Friday, April 11, 2014

Whole Wheat Pappardelle with Spring Vegetables


This is one of those recipes that was forged out of desperation. I've been on a whole grain kick. Well, truth be told, I've been on that particular kick for several years. I can find lots of fresh whole wheat pastas in the market. However, if I want pappardelle, I usually substitute whole wheat spaghetti, as I can't find any fresh whole wheat pappardelle. I also couldn't find a recipe of whole wheat pappardelle on the internet. Arrgh, time to experiment! Here's the rather delicious result! Added to this pasta is a sauce made with the thin stalks of asparagus that come with early spring, along with early spring peas. The saucy topping was inspired by a recipe from Cooking Light, a frequent source of inspiration.


for the pappardelle:

1/2 cup whole wheat flour
1/2 cup "00" flour
2 tsp. olive oil
1 tsp water
2 large eggs
1 egg white

for the Spring Vegetables:

2 tsp. olive oil
2 cups asparagus, cut into 1 inch lengths
1 cup peas
1 cup sliced leek
2 Tbs. chicken stock
2 tsp. cornstarch
1/4 cup soy creamer
4 slices bacon, cooked, drained, and chopped
1/4 cup Greek yogurt
1 Tbs. fresh thyme leaves
1/2 cup chopped fresh parsley
several grinds of salt
1/4 cup Parmesan cheese

Directions: I used a food processor to make the pappardelle, but it can be made just as easily by hand. If using a food processor, add all of the ingredients to the bowl. Process until just mixed, about 15 to 20 seconds. Scrape down the side of the bowl. Process again for about another 30 seconds, until the ingredients form a ball. Remove the dough from the processor, wrap in plastic wrap and refrigerate for at least 30 minutes. If making by hand, add all of the ingredients to a bowl. Mix until the ingredients are well combined, about 3 minutes. Turn the ingredients onto a floured board. Knead the dough for about 5 minutes, until the dough forms a ball. Wrap the dough in plastic wrap and refrigerate. Refrigerating the dough allows it to rest, and will greatly improve the final flavor of the pasta as the ingredients meld, as well as the final mouth feel as the gluten relaxes.

Remove the dough from the refrigerator and divide into two balls. Divide each of these balls into three. Flatten the balls into oblong patties. You can either roll the dough patties by hand or by a pasta machine until very thin. Cut the pasta into about 1 inch wide lengths. Cover with a very clean towel, until ready to cook.

Set a large soup pot filled with water on the stove over high heat. Bring to a boil. Prepare the sauce while the water comes to a boil.

Make the pasta sauce by heating the olive oil in a non stick skillet.
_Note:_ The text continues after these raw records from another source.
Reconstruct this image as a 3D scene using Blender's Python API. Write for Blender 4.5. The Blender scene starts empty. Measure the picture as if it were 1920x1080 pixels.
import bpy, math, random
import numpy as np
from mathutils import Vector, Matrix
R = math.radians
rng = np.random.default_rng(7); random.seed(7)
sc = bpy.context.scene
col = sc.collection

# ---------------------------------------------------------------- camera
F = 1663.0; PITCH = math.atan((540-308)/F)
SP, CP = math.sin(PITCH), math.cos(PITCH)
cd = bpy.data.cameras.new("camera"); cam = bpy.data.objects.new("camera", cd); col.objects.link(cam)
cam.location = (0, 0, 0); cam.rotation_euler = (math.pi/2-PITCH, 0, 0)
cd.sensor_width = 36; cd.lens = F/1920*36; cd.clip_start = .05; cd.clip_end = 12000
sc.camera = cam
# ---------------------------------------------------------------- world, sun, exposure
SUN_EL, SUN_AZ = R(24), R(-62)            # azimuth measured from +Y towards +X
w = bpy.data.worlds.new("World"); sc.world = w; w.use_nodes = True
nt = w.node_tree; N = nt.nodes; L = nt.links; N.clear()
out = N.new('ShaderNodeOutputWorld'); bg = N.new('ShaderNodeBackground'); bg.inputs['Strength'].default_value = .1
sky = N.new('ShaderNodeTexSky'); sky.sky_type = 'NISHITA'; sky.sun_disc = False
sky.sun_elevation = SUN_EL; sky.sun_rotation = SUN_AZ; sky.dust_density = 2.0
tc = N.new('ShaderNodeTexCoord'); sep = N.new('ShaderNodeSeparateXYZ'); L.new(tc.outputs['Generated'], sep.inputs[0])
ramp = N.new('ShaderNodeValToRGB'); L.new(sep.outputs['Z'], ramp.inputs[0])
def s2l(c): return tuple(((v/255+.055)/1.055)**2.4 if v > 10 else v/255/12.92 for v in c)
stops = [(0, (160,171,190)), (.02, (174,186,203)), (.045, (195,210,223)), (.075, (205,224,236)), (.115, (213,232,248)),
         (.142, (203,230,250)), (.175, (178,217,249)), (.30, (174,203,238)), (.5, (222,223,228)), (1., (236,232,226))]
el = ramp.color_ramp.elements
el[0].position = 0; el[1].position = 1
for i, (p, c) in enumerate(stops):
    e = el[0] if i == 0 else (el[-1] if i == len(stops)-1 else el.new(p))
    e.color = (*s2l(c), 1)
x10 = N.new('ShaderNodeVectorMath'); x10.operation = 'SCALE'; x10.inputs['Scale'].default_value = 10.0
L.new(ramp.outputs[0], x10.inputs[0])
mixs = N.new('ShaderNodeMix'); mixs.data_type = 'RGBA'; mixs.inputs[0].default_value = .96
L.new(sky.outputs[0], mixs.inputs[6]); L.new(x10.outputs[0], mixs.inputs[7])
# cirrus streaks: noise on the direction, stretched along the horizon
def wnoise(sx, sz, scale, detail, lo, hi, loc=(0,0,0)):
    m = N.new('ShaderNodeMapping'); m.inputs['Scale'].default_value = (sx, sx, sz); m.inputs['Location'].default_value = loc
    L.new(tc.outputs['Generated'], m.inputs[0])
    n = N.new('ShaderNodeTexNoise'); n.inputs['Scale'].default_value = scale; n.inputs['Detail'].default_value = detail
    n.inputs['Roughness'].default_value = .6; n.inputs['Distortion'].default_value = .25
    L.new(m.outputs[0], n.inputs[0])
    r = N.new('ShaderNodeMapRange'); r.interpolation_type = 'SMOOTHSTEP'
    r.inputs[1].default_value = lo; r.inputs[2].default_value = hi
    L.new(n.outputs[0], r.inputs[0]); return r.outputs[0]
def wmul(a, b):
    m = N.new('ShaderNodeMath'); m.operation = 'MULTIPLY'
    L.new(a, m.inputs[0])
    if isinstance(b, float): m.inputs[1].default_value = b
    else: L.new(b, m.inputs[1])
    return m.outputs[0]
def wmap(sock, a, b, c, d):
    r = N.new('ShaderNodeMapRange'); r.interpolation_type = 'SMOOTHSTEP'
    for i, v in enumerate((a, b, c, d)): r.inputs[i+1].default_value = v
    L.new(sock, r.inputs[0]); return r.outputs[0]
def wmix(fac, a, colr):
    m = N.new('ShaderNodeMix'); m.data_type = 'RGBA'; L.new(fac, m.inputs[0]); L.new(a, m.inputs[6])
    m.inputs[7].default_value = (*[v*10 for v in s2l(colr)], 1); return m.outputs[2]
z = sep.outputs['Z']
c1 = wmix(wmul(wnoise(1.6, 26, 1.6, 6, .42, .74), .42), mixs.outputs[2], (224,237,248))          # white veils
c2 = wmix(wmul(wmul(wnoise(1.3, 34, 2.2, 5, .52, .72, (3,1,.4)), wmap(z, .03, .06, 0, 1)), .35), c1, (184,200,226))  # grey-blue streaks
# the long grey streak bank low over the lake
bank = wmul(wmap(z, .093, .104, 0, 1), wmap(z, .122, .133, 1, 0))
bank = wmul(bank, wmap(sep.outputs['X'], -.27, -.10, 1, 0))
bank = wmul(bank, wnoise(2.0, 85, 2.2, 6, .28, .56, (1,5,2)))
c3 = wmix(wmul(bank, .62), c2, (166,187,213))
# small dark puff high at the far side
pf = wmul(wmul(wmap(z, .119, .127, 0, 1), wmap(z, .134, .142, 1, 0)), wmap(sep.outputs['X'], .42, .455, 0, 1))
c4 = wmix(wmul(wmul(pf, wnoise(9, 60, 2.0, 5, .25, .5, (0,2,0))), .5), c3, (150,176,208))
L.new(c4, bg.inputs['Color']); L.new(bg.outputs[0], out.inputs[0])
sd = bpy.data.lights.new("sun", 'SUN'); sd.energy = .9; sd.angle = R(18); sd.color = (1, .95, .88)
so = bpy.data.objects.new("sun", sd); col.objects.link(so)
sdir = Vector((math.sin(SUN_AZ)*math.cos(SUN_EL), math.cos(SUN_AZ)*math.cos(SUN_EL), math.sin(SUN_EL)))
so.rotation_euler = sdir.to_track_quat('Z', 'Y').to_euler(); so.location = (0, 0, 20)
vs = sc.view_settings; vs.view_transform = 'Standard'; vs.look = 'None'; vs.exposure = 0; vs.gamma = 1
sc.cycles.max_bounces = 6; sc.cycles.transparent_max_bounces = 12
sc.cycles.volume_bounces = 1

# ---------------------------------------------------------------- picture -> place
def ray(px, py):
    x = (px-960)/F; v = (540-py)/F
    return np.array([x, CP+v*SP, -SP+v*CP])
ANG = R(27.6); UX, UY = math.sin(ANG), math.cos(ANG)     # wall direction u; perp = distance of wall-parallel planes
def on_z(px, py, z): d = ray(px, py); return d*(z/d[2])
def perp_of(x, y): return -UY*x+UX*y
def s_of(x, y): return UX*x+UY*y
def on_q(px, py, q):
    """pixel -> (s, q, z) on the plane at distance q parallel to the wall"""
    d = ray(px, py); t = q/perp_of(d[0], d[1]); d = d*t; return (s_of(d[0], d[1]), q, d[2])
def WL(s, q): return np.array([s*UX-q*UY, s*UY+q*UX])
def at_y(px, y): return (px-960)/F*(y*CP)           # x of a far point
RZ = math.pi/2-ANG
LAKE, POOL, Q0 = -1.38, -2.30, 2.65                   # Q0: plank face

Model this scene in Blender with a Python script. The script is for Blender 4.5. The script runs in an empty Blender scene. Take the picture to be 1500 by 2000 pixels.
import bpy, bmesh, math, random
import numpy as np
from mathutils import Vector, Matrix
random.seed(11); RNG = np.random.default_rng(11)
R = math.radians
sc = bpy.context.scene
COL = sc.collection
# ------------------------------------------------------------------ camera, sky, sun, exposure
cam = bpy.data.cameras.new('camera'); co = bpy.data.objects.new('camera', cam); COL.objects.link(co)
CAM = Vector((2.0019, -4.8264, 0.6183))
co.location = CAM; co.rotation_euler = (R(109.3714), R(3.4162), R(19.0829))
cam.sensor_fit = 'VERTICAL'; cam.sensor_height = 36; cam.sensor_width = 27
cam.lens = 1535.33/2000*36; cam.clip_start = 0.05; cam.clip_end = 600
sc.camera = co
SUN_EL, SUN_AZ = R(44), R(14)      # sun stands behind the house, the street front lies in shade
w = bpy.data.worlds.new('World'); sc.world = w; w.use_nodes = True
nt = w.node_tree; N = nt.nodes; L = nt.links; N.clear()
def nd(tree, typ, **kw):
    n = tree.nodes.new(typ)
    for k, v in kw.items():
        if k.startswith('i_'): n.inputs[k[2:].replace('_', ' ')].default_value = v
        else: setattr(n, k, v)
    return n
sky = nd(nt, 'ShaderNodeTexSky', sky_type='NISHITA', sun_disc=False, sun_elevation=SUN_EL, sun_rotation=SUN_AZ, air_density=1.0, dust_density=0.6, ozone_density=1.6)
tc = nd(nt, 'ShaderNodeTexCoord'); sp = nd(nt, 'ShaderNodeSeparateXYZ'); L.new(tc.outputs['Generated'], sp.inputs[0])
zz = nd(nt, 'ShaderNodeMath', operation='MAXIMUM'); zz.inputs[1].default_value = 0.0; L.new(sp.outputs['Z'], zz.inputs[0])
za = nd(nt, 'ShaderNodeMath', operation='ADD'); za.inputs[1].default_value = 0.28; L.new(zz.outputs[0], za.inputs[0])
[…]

Add the asparagus, peas, and leek and cook for about 2 minutes, until the asparagus turns bright green and the leeks begin to soften. Use a small bowl to mix the chicken stock with the cornstarch. Add the cornstarch mixture to the skillet, along with the soy creamer. Cook for about 1 minute, until the mixture begins to thicken. Add the bacon, Greek yogurt, thyme, and parsley. Remove from the heat. Taste, and add salt if needed.

Add the pasta to the boiling water. Fresh pasta cooks quickly! Begin testing the pasta for doneness after 2 minutes. Taste to test. The pasta will be al dente after 2 to 5 minutes, depending on the thickness of the pasta. Drain the pasta, saving some of the cooking water. Add the pasta to the pan with the vegetables, stirring to coat. If the sauce is too dry, add some of the cooking water to the pan. Top with Parmesan cheese and serve.

Serves 6

Stealthy Cooking Tip: This recipe takes some time and is perfect for those days when you want to spend some time in the kitchen. I made this on a rainy weekend, when all of our outdoor plans had been cancelled. It was a perfect way to spend the day! Whole wheat pastas take a little longer to cook than regular pasta, but they have more "tooth" to them when they're done. They have a subtle wheat taste that should add to your dish. Do taste the pasta for doneness, as it's the best way to determine if the pasta is cooked to the doneness that you prefer.